Every time I watch “Space Jam,” I make plans to drop out of school to become a basketball star. The euphoria of MJ’s triumph over those pesky green aliens convinces me anything’s possible and anyone can make it big — the same goes for “School of Rock,” “Save the Last Dance,” “Remember the Titans” and countless other preadolescent films. I expected that same feeling of exuberant empowerment when I saw the recent remake of Alan Parker’s hit ’80s film, “Fame.” Instead, I emerged from the theater with the grandiose feeling of “huh?”

This movie, directed by Kevin Tancharoen — a quality filmmaker who started as a dancer in “You Got Served” and went on to create “The Pussycat Dolls Present: The Search for the Next Doll” — spends most of its rambling two hours striving for the feel-good moments and performance-driven highs of “High School Musical.” And admittedly, “Fame” has its moments: As it follows nine(ish) talented teens through four years of high school, the actors and stunt doubles are occasionally allowed to show off their performance skills. But the film’s problem is placement — the most spectacular performances are stuck randomly in the midst of a weak plotline and leave the audience confused. At one point, the gifted high schoolers find themselves in a raucous Halloween “Carn-evil” with outlandish props, extreme choreography and (what seemed to me like) an abundance of ecstasy. It’s like that time Winnie the Pooh had a trippy nightmare about “Heffalumps and Woozles” — an entertaining but unsolicited bout of psychadelia in the midst of a feel-good flick.
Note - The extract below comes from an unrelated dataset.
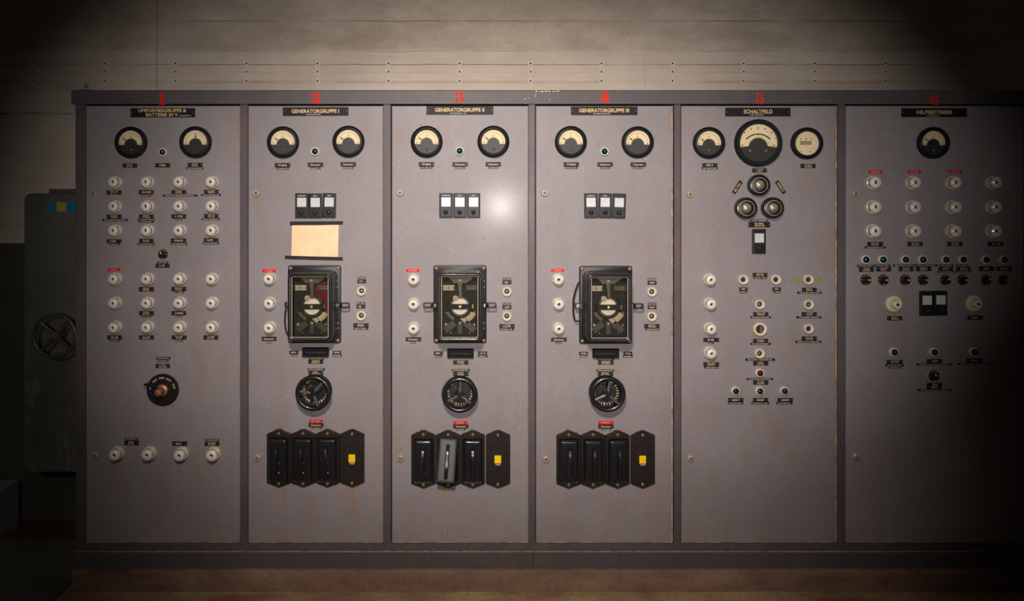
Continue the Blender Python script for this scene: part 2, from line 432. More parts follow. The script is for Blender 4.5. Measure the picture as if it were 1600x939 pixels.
NUM = {
 'one': (230, 140, [[(790,185),(805,690),(880,745),(870,770),(570,765),(575,735),(640,700),(640,350),(570,335),(600,300),(690,200)]]),
 'two': (470, 140, [[(655,130),(610,140),(550,190),(525,260),(545,330),(600,385),(650,405),(695,385),(705,355),(660,330),(648,250)],
                    [(740,130),(800,135),(870,175),(910,240),(910,310),(880,370),(830,420),(800,465),(720,465),(760,400),(775,300),(765,200)],
                    [(640,520),(830,510),(880,470),(925,465),(925,665),(545,660),(600,580)]]),
 'three': (695, 138, [[(640,140),(590,160),(525,220),(510,270),(530,330),(580,350),(630,345),(660,280),(640,210),(625,180)],
                    [(700,140),(760,130),(830,150),(885,210),(885,280),(850,340),(810,375),(815,400),(870,430),(915,500),(915,570),(880,640),(820,680),(760,695),(720,675),(765,630),(790,560),(780,470),(755,415),(700,380),(740,340),(770,300),(765,220),(740,180)],
                    [(560,465),(620,480),(640,530),(620,590),(655,650),(660,690),(590,690),(530,640),(495,570),(505,500)]]),
 'four': (920, 138, [[(690,150),(885,150),(660,500),(655,540),(745,540),(745,585),(550,590),(570,520),(640,380)],
                    [(950,225),(940,540),(1000,560),(990,600),(945,605),(945,665),(1000,690),(1000,715),(745,710),(760,680),(790,660),(795,400),(860,310)]]),
 'five': (1162, 140, [[(600,165),(735,165),(715,300),(690,410),(670,400),(640,300),(625,220)],
                    [(870,165),(925,180),(930,220),(890,290),(840,295),(800,260),(840,200)],
                    [(790,345),(860,365),(930,420),(985,500),(985,580),(950,650),(880,710),(810,705),(830,660),(860,590),(850,500),(830,430),(790,390)],
                    [(650,500),(710,520),(725,570),(695,620),(715,715),(670,700),(600,640),(575,570),(600,515)]]),
 'six': (1436, 142, [[(715,145),(690,200),(685,330),(680,480),(690,580),(735,650),(740,715),(690,690),(620,620),(560,560),(520,470),(530,360),(570,270),(640,180)],
                    [(860,145),(900,200),(915,250),(900,310),(820,320),(755,280),(790,190)],
                    [(760,395),(830,390),(910,430),(965,510),(950,600),(890,680),(820,720),(780,680),(820,620),(815,520),(790,430)]]),
}
for w, (ox, oy, polys) in NUM.items():
    mb = MB()
    for p in polys:
        mb.prism([(X(ox + a / 31.3, 0.014), Z(oy + b / 31.3 - (0 if w != 'one' else 0.6), 0.014)) for a, b in p], 0.0138, 0.0147)
    o = fpart('painted_numeral', mb, 'numeral_red', header, 0)
    o['label'] = 'red stencilled numeral ' + w
mb = MB(); r = random.Random(11)
for k in range(16):
    if k < 9: px, py, w_, h_ = 838 + k * 4.2 + r.uniform(-1, 1), 142.4 + r.uniform(0, .7), r.uniform(1.5, 4), r.uniform(.5, 1.3)
    else: px, py, w_, h_ = r.choice((835.5, 836, 858, 866, 820, 826)) + r.uniform(-1, 1), r.uniform(147, 157), r.uniform(.6, 1.2), r.uniform(.6, 1.6)
    n_ = 7
    mb.prism([(X(px + w_ * .5 * cos(2 * pi * q / n_) * r.uniform(.7, 1.2), .014), Z(py + h_ * sin(2 * pi * q / n_) * r.uniform(.7, 1.2), .014)) for q in range(n_)], 0.0138, 0.0145)
fpart('chipped_paint', mb, 'old_porcelain', header, 0)
# stiles: (x0, x1)
STILES = [(118, 134), (375, 387.5), (598.5, 611), (825.5, 836.5), (1053, 1063.5), (1309, 1320.5), (1601, 1640)]
for i, (a, b) in enumerate(STILES):
    mb = MB(); r = 0.003; xa, xb = X(a), X(b)
    ring = lambda z: [(xa, 0.03, z), (xb, 0.03, z), (xb, -0.002 + r, z), (xb - r, -0.002, z), (xa + r, -0.002, z), (xa, -0.002 + r, z)]
    mb.loft([ring(ZK), ring(ZH)], True, True)
    fpart('stile', mb, 'frame_paint')
mb = MB(); mb.box(X(118), X(1640), -0.002 + 0.001, 0.03, Z(859.5), Z(848.5))
fpart('bottom_rail', mb, 'frame_paint')
for a, b in ((119, 832.4), (833.2, 1313.6), (1314.4, 1640)):
    mb = MB(); xa, xb = X(a), X(b); kt = Z(860.5)
    ring = lambda x: [(x, 0.03, cz_top), (x, 0.03, kt), (x, -0.009, kt), (x, -0.011, kt - 0.002), (x, -0.011, cz_top)]
    mb.loft([ring(xa), ring(xb)], True, True)
    mb.box(xa, xb, -0.0108, -0.001, kt - 0.0005, kt + 0.0006, 1)  # tan strip also paints in the highlight along the ledge
    fpart('kick_plate', mb, ['kick_paint', 'worn_lit_edge'])
mb = MB()   # eye bolt stands on the header's end
mb.lathe([(0.012, 0), (0.012, 0.003)], 12)
hk = MB(); hk.box(-0.022, 0.026, -0.012, 0.012, 0.0, 0.006)
pts = [(0.0, 0.0, 0.006), (0.0, 0.0, 0.016)] + [(0.008 * sin(a), 0, 0.024 - 0.008 * cos(a)) for a in [2 * pi * k / 14 for k in range(14)]]
hk.tube(pts, 0.0028, 8)
o = part('lifting_eye', hk.mesh('lifting_eye', 'hub_rust'), fw, (X(131), 0.02, ZT - cz_top))

# ------------------------------------------------------------------ six bays
BAYS = [(134.5, 374.4), (388.1, 597.9), (612.4, 825.0), (837.5, 1050.8), (1064.6, 1307.2), (1321.6, 1599.7)]
LOCKS = [((147.5, 303), (150, 711.5)), ((401, 302.5), (402.5, 715)), ((625.5, 301.5), (626, 715.5)), ((851, 301.5), (853, 717)), ((1077.5, 303.5), (1079, 716)), ((1335.5, 303.5), (1337, 713))]
BLOOK = ['with rows of white fuses and a rusty rotary knob', 'with a taped sheet of brown paper above its relay', 'with one switch cover half pulled out',
         'with a cable looping beside its relay', 'with three round glass lamps in a triangle', 'with two yellow ringed fuses, deep in shadow']
panels = []
def lock_meshes():
    a = MB().lathe([(0.0145, 0), (0.0145, 0.004), (0.0125, 0.010), (0.010, 0.012), (0.0070, 0.012), (0.0065, 0.006)], 24, cap=False).mesh('lock_bush', 'lock_metal')
    b = MB().lathe([(0.0064, 0.0062), (0.0064, 0.0068)], 16).mesh('keyhole', 'ink')
    c = MB().lathe([(0.0025, 0.006), (0.0025, 0.0105), (0.001, 0.011)], 12).mesh('key_pin', 'lock_metal')
    return a, b, c
la, lb, lc = lock_meshes()
for i, (a, b) in enumerate(BAYS):
    xc = (X(a) + X(b)) / 2
    cab = thing('switchgear_cabinet', 'grey cabinet bay under numeral %s %s' % (WORD[i], BLOOK[i]), 'cabinet', (xc, 0.01, ZK), 'cabinet bays of the switchboard')
    mb = MB(); x0, x1 = X(a) - xc, X(b) - xc; zb, zt = ZB - ZK, ZP - ZK
    e = 0.0018
    def sheet(x0, x1, mi):
        mb.loft([[(x0, 0.004, zb), (x1, 0.004, zb), (x1, 0.004, zt), (x0, 0.004, zt)], [(x0, -0.010 + e, zb), (x1, -0.010 + e, zb), (x1, -0.010 + e, zt), (x0, -0.010 + e, zt)],
                 [(x0 + e, -0.010, zb + e), (x1 - e, -0.010, zb + e), (x1 - e, -0.010, zt - e), (x0 + e, -0.010, zt - e)]], True, True, mi)
    if i in (3, 4):
        sheet(x0, x1 - 0.0045, 0); mb.box(x1 - 0.0045, x1 + 0.001, -0.0098, 0.004, zb, zt, 1)
    else:
        sheet(x0, x1, 0); mb.box(x1, x1 + 0.0012, -0.007, 0.004, zb, zt, 1)
    mb.box(x0 + e, x1 - e, -0.0099, -0.002, zb - 0.0022, zb + 0.0006, 1)
    pn = part('front_panel', mb.mesh('front_panel', ['panel_paint', 'worn_lit_edge'], 0), cab); panels.append((pn, xc))
    for lx, ly in LOCKS[i]:
        q = part('panel_lock', la, pn, (X(lx) - xc, -0.010, Z(ly) - ZK))
        for me, nm in ((lb, 'keyhole'), (lc, 'key_pin')):
            # kept to three levels: the keyhole and pin sit on the panel beside the bush
            part(nm, me, pn, (X(lx) - xc, -0.010, Z(ly) - ZK))
    mb = MB().box(x0 - 0.013, x1 + 0.013, 0.035, 0.62, zb - 0.02, zt + 0.004)
    part('carcass', mb.mesh('carcass', 'dark_inside', 0), cab)
# rust runs below the switches
RUNS = [(1, 443, 762, 795, 2.6), (1, 551, 762, 782, 2.6), (1, 553, 776, 800, 1.3), (1, 484, 806, 822, 1.5), (2, 661, 764, 779, 2.4), (2, 695, 760, 776, 5.5), (2, 691, 828, 846, 1.8), (2, 699, 826, 846, 1.8), (3, 1016, 766, 782, 2.0), (3, 1019, 778, 784, 2.4), (1, 447, 790, 815, 1.0)]
for bi, px, p0, p1, w in RUNS:
    pn, xc = panels[bi]
    pts = []; k = 7
    for j in range(k + 1):
        f = j / k; ww = w * (0.9 - 0.5 * f + rnd.uniform(-0.15, 0.15))
        pts.append((px + rnd.uniform(-0.4, 0.4), p0 + (p1 - p0) * f, max(ww, 0.4)))
    outline = [(X(p[0] + p[2] / 2) - xc, Z(p[1]) - ZK) for p in pts] + [(X(p[0] - p[2] / 2) - xc, Z(p[1]) - ZK) for p in reversed(pts)]
    part('rust_run', MB().prism(outline, 0.0099, 0.0103).mesh('rust_run', 'rust_stain', 0), pn)

# rust blooming round the edges of the switch plates
for bi, xs_, yc in ((1, (435.8, 473.7, 511.8, 550.2), 716.7), (2, (661.6, 700.2, 738.6, 778.2), 718.3), (3, (888.6, 926.6, 965.0, 1004.5), 718.6)):
    pn, xc = panels[bi]; mb = MB(); r = random.Random(bi + 40)
    for x in xs_:
        for k in range(26):
            u = r.uniform(-1, 1); top = r.random() < 0.72
            px = x + u * 19
            py = (yc - 45.8 + abs(u) * 8 - abs(r.gauss(0, 1.3))) if top else (yc + 44.5 - abs(u) * 8 + abs(r.gauss(0, 1.0)))
            a = r.uniform(.4, 1.5); n_ = 7
            mb.prism([(X(px + a * 1.3 * cos(2 * pi * q / n_) * r.uniform(.6, 1.3)) - xc, Z(py + a * sin(2 * pi * q / n_) * r.uniform(.6, 1.3)) - ZK) for q in range(n_)], 0.0099, 0.01012 + 0.000006 * k)
    part('rust_bloom', mb.mesh('rust_bloom', 'rust_bloom', 0), pn)['kind'] = 'stuff'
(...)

The movie’s plotline finds itself in limbo between a Disney Channel original movie and the 1980 version on which it is (loosely) based. Where the old version addressed issues from homosexuality to racism to child abuse, the new “Fame” limits itself to troubled relationships and mild parent problems. But with the shiny PG rating comes complete emotional impotence: I was neither excited when the beautiful blond dancer hit it big nor frightened when the not-so-talented ballerina headed for an oncoming subway train. Maybe it’s because the plot tried to follow too many characters, or maybe it’s because the characters couldn’t cuss or face real world issues, but in any case, the film’s drama doesn’t hold much appeal for anyone over the age of 13.

After “Airbud,” I shot ,1000 baskets in my front yard. After “Save the Last Dance,” I practiced pirouettes for hours. And after “Sister Act,” I belted gospel for months. But after “Fame,” the only thing I was inspired to do was get my money back. If success is synonymous with conformity and a few minutes of unappreciated talent, then fuck fame.